Ao longo de 10 anos que tenho acompanhado esse desenvolvimento aqui, tenho visto mudanças incríveis nas áreas de resíduos de efluentes, manejo e técnicas de pastagem com novas variedades e tipos de forragens, na tecnologia informatizada como laboratórios móveis e a presença cada dia maior de empresas que disponibilizam seus técnicos para treinar e acompanhar os resultados dos produtores assistidos.
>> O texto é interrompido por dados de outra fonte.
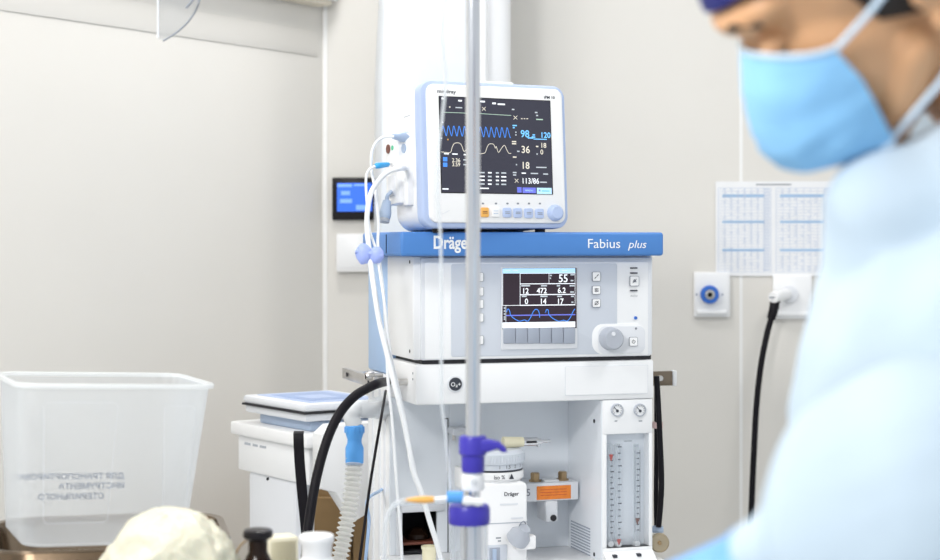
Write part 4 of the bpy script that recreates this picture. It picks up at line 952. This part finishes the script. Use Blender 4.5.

A Nova Zelandia vem se esforçando para minimizar seus problemas na pecuária de leite e o Brasil? Bom, eu sou uma das soluções. As propriedades investem pesado na qualidade da mão de obra aqui, e foi através desse investimento que pude me qualificar, o proprietário geralmente trabalha ombro a ombro com os demais funcionários da propriedade e foi em uma conversa dessas que a gente tem dentro da sala de ordenha que expus minha vontade de aprender mais sobre a produção de leite na Nova Zelândia, pra minha surpresa uma semana depois recebi uma visita de uma instituição de ensino na própria fazenda para começar meus estudos, meu patrão tinha se informado e correu atrás de um curso equivalente a um técnico em agropecuária no Brasil onde eu teria aulas teóricas uma vez por semana e práticas com o acompanhamento dele e de professores durante meu trabalho. A diferença seria que ao invés de simplesmente fazer a função eu teria que saber por que estava fazendo aquilo e após 3 anos e meio estava formado em técnico em agropecuária com especialização em gestão e produção de leite.


Mas onde isso tudo entra na sucessão familiar? Bem, como eu disse antes, assim como eu centenas de gerentes de fazenda também estudam dessa maneira e o objetivo da grande maioria é um assumir o controle da fazenda. Mas como assim? Na Nova Zelândia a pratica de Contract Milker (gerente com maiores atribuições) ou Share Milker (tipo de sócio) é muito comum, é o simples fato de o proprietário decidir se aposentar e manter sua propriedade viva e produtiva, e ele só precisa de alguém de confiança para tocar o negócio. 

Voltando as estatísticas da Nova Zelândia das 11.748 propriedades 3.240 são tocadas por Share Milker e um número grande por Contract Milker. Mas isso seria possível em pequenas propriedades? Sim, mas com tecnificação; estudos mostram um crescimento de 200% viabilizando uma parceria e permitindo que o produtor se aposente e permaneça no campo.